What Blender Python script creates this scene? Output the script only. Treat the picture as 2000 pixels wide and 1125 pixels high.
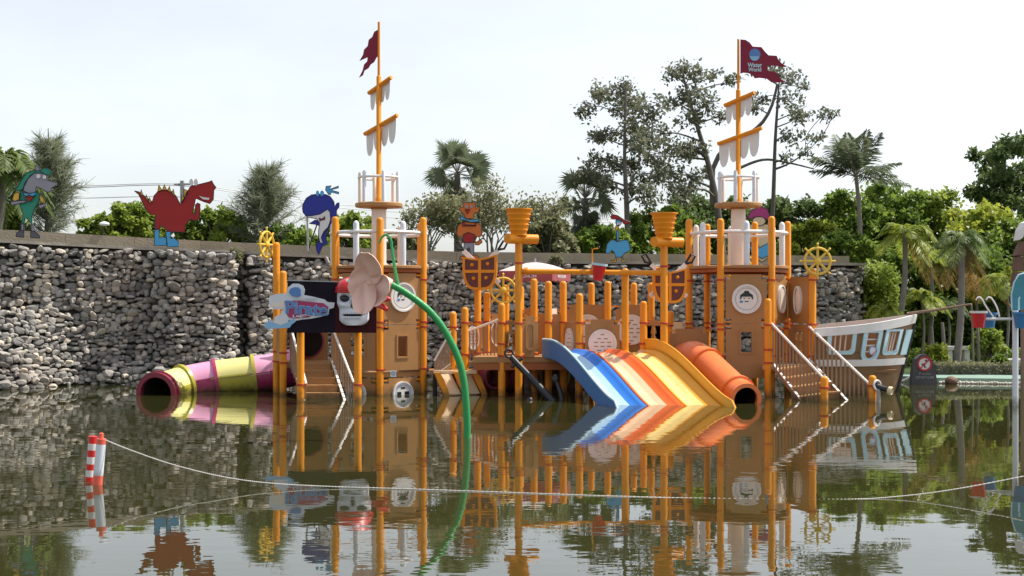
import bpy, bmesh, math, random
import numpy as np
from mathutils import Vector, Matrix, noise
from mathutils.geometry import tessellate_polygon

for o in list(bpy.data.objects):
    bpy.data.objects.remove(o)
S = bpy.context.scene
COL = S.collection
rng = random.Random(7)
R = math.radians

# ------------------------------------------------------------------ camera
FPX, HOR, CAMH = 2500.0, 590.0, 1.67      # focal length in photo pixels, horizon row, eye height over the water
cam = bpy.data.cameras.new('camera')
cam.sensor_width = 36.0
cam.lens = 36.0 * FPX / 2000.0
cam.shift_y = (HOR - 562.5) / 2000.0
cam.clip_end = 3000
camo = bpy.data.objects.new('camera', cam)
camo.location = (0, 0, CAMH)
camo.rotation_euler = (R(90), 0, 0)
COL.objects.link(camo)
S.camera = camo

# ------------------------------------------------------------------ sky and sun
SUN_DIR = Vector((0.58, 0.16, 1.0)).normalized()      # towards the sun
elev = math.asin(SUN_DIR.z)
azim = math.atan2(SUN_DIR.x, SUN_DIR.y)
W = bpy.data.worlds.new('World'); S.world = W; W.use_nodes = True
nt = W.node_tree; nt.nodes.clear()
sky = nt.nodes.new('ShaderNodeTexSky'); sky.sky_type = 'NISHITA'; sky.sun_disc = False
sky.sun_elevation = elev; sky.sun_rotation = azim
sky.air_density = 1.0; sky.dust_density = 1.5; sky.ozone_density = 1.0; sky.altitude = 0
hsv = nt.nodes.new('ShaderNodeHueSaturation'); hsv.inputs['Saturation'].default_value = 0.33
bg = nt.nodes.new('ShaderNodeBackground'); bg.inputs['Strength'].default_value = 0.14
wo = nt.nodes.new('ShaderNodeOutputWorld')
tcw = nt.nodes.new('ShaderNodeTexCoord'); mpw = nt.nodes.new('ShaderNodeMapping'); mpw.inputs['Scale'].default_value = (1.0, 1.0, 2.6)
cn = nt.nodes.new('ShaderNodeTexNoise'); cn.inputs['Scale'].default_value = 2.2; cn.inputs['Detail'].default_value = 6; cn.inputs['Roughness'].default_value = .55
crp = nt.nodes.new('ShaderNodeMapRange'); crp.inputs[1].default_value = .35; crp.inputs[2].default_value = .7; crp.inputs[3].default_value = .92; crp.inputs[4].default_value = 1.10
cmx = nt.nodes.new('ShaderNodeVectorMath'); cmx.operation = 'SCALE'
nt.links.new(tcw.outputs['Generated'], mpw.inputs['Vector']); nt.links.new(mpw.outputs[0], cn.inputs['Vector']); nt.links.new(cn.outputs['Fac'], crp.inputs[0])
nt.links.new(sky.outputs[0], hsv.inputs['Color']); nt.links.new(hsv.outputs[0], cmx.inputs[0]); nt.links.new(crp.outputs[0], cmx.inputs['Scale']); nt.links.new(cmx.outputs[0], bg.inputs['Color'])
nt.links.new(bg.outputs[0], wo.inputs['Surface'])
sun = bpy.data.lights.new('sun', 'SUN'); sun.energy = 4.0; sun.angle = R(0.53); sun.color = (1.0, 0.95, 0.86)
suno = bpy.data.objects.new('sun', sun); COL.objects.link(suno)
suno.rotation_euler = (-SUN_DIR).to_track_quat('-Z', 'Y').to_euler()
S.view_settings.view_transform = 'Standard'; S.view_settings.look = 'None'
S.view_settings.exposure = 0.55; S.view_settings.gamma = 1.0
S.render.engine = 'CYCLES'
S.cycles.max_bounces = 8; S.cycles.transparent_max_bounces = 8

# ------------------------------------------------------------------ helpers
def P(px, py, D):
    return Vector(((px - 1000) / FPX * D, D, CAMH + (HOR - py) / FPX * D))
def XY(px, D): return Vector(((px - 1000) / FPX * D, D, 0))
def ZZ(py, D): return CAMH + (HOR - py) / FPX * D

BASE = {}
def empty(name, loc, label, cat, group=None):
    o = bpy.data.objects.new(name, None); COL.objects.link(o)
    o.location = loc; o.empty_display_size = .2
    BASE[o.name] = Vector(loc); tag(o, label, cat, group)
    return o
def tag(o, label=None, cat=None, group=None, kind=None):
    if label: o['label'] = label
    if cat: o['category'] = cat
    if group: o['group'] = group
    if kind: o['kind'] = kind
    return o
def link(name, me, mat, parent=None):
    o = bpy.data.objects.new(name, me); COL.objects.link(o)
    if mat is not None:
        for m in (mat if isinstance(mat, (list, tuple)) else [mat]): me.materials.append(m)
    if parent is not None:
        o.parent = parent
    return o
class MB:
    def __init__(s): s.v = []; s.f = []
    def add(s, vs, fs):
        n = len(s.v); s.v += [Vector(v) for v in vs]; s.f += [tuple(i + n for i in f) for f in fs]; return s
    def build(s, name, mat, parent=None, smooth=40, base=None):
        if parent is not None: b = BASE[parent.name]
        else: b = Vector(base) if base is not None else Vector((0, 0, 0))
        me = bpy.data.meshes.new(name)
        me.from_pydata([tuple(v - b) for v in s.v], [], s.f)
        bm = bmesh.new(); bm.from_mesh(me)
        bmesh.ops.recalc_face_normals(bm, faces=bm.faces)
        bm.to_mesh(me); bm.free()
        if smooth:
            me.shade_smooth(); me.set_sharp_from_angle(angle=R(smooth))
        o = link(name, me, mat, parent)
        if parent is None: o.location = b
        BASE[o.name] = b
        return o
def box(mb, c, size, rz=0.0, ax=None):
    c = Vector(c); hx, hy, hz = [x / 2 for x in size]
    M = Matrix.Rotation(rz, 3, 'Z') if ax is None else ax
    vs = [c + M @ Vector((x * hx, y * hy, z * hz)) for x in (-1, 1) for y in (-1, 1) for z in (-1, 1)]
    return mb.add(vs, [(0, 1, 3, 2), (4, 6, 7, 5), (0, 4, 5, 1), (2, 3, 7, 6), (0, 2, 6, 4), (1, 5, 7, 3)])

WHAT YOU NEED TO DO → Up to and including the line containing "S.camera = camo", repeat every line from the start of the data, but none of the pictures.

ANSWER FOR THE TASK →
What Blender Python script creates this scene? Output the script only. Treat the picture as 2000 pixels wide and 1125 pixels high.
import bpy, bmesh, math, random
import numpy as np
from mathutils import Vector, Matrix, noise
from mathutils.geometry import tessellate_polygon

for o in list(bpy.data.objects):
    bpy.data.objects.remove(o)
S = bpy.context.scene
COL = S.collection
rng = random.Random(7)
R = math.radians

# ------------------------------------------------------------------ camera
FPX, HOR, CAMH = 2500.0, 590.0, 1.67      # focal length in photo pixels, horizon row, eye height over the water
cam = bpy.data.cameras.new('camera')
cam.sensor_width = 36.0
cam.lens = 36.0 * FPX / 2000.0
cam.shift_y = (HOR - 562.5) / 2000.0
cam.clip_end = 3000
camo = bpy.data.objects.new('camera', cam)
camo.location = (0, 0, CAMH)
camo.rotation_euler = (R(90), 0, 0)
COL.objects.link(camo)
S.camera = camo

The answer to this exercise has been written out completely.